事件は小さいけれど、悩みは深い
(本書帯より引用)
本の帯、そして題って結構本を買う動機になることが多い。今まで買った、読んだもので印象に残っているものといえば、「魚河岸マグロ経済学」「永家物語」「文学部唯野教授」「紙の中の黙示録ー三行広告は語る」ナドナド。この本は帯のこの文句に惹かれて買った。
丁度この本を買う前後に、身内を亡くした。結構な年だから、順番といえばそれまで、端から見たら小さい事。でも自分にとって結構大きな事だった。だからこそこの文句に惹かれた。
この本は正にこの「事件は小さいけど悩みは深い」という言葉を如実に表している。アマゾンのレビューでは評価が芳しくないが私はこの本を薦める。
宮崎駿が「もののけ姫」を作った時にもう一つの案で、「毛虫のボロ」という作品があったという。私の記憶ではこれは一匹の毛虫が一つの枝から別の枝に移るまでを映画にしたものだという。これも他者から見れば本当に小さい事。でも当事者の毛虫君(笑)にとってはとっても大きな問題である。場合によっては死活問題である。
人の場合もこれに近いものがあると思う。当事者でなければなんて事はないのである。失恋の時のあの思い。それもそうだし、そう、試験でもいい。もうすぐ試験!これって当事者にとってはそれなりの問題である。それを端から見て、大したことない!と見る事、これは必ずしも歓迎される事ではないと思う。事がどういう価値があるかはそれこそ当事者によりけりだと思うのである。
この本の事件。
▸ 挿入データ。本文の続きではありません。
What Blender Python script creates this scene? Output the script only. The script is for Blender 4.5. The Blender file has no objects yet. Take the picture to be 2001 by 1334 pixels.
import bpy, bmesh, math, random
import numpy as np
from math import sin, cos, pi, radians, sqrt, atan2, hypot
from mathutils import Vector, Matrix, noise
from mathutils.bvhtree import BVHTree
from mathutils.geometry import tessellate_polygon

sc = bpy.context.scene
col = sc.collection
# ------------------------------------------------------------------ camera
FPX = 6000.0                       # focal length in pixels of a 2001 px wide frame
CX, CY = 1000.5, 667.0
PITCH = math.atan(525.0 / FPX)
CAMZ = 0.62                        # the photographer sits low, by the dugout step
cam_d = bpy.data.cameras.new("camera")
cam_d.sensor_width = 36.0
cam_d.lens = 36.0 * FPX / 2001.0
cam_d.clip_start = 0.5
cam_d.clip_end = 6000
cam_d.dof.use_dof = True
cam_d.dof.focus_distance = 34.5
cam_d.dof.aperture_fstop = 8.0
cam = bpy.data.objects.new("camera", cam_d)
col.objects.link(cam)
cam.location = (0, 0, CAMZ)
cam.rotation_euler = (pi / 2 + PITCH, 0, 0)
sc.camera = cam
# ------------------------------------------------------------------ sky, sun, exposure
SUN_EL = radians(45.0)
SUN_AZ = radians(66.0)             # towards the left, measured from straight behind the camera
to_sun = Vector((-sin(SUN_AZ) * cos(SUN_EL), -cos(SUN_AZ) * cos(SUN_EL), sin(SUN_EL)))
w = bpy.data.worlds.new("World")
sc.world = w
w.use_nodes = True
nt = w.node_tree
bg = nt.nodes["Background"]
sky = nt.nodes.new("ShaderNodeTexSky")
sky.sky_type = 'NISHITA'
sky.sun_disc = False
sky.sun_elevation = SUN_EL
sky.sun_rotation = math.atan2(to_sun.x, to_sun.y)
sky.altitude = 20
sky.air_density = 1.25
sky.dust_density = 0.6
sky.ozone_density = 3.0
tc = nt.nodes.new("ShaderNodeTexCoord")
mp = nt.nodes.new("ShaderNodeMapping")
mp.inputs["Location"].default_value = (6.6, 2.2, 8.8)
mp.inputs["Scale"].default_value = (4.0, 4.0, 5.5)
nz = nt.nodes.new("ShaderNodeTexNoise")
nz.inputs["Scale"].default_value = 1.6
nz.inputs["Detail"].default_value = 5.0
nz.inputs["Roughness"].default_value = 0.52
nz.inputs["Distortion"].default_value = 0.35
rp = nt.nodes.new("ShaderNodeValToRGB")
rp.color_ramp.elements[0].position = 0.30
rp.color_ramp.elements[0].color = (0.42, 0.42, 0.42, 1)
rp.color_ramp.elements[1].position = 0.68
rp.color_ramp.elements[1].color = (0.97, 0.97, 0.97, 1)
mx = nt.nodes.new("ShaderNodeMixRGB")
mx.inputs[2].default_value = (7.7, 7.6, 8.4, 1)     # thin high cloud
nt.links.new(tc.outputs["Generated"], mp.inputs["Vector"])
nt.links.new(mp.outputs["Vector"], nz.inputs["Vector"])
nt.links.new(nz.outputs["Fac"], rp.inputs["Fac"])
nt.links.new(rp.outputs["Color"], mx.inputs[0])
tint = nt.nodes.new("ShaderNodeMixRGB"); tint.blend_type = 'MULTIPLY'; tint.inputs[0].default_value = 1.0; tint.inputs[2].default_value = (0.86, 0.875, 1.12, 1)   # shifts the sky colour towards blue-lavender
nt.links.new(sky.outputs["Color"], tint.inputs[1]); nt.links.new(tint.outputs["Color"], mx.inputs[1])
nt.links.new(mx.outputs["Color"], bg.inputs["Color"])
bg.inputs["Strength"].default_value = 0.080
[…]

それは主題となっている事件だけではないと思うのである。これもアマゾンの書評で人物の描写が細かすぎるという意見があったが、私はこれは意図的、若しくはここが良さだと思う。出てくる人物一人一人がそれぞれの事件を持っているのである。それがまた主題の事件と微妙に絡んでくる。そんな社会の機微を描いたという意味でこの作品は秀逸だと思うのである。私は著者の「理由」を思い出した。
後は人と事件の関係性という面で「記憶」というものが本書ではキーワードになっている。
主題となっている事件はある一人の老運転手の死に関わる事である。その事件を明らかにしていく中で老運転手の時間軸を追っていく事になる。そしてそれは人を通して、つまり人の記憶を通し行われていく。娘、昔の同僚…。
記憶は勿論事件当事者のものではない。他者のものである。それにより事件はまた別の性格を持ち得るのである。そのあたりも丁寧に描かれている。
身内を亡くしたときであったから、自分が持つ亡くした人の記憶という事についても考えていた時だった。そんな時に思ったのは「忘却の利点」という事だった。
今回読んだ時に感じたのは…恋愛関係の事があったためか、登場する妹への否定的な思いと共にそうか!という思い。後はこの本全体に流れる時だった。「事件は小さいけど悩みは深い」でもその中で人は時を刻んでいっているという事実…。
このように「記憶」さらにはそれが展開する「時」についても考えさせられる事もある。
丁寧にそしてそれ故にシンプルにスマートに感じられる一冊だと思う。深いが読みやすい一冊。是非ご一読を!
2008/12/14
追記
続編にあたる「名もなき毒」もお勧めです。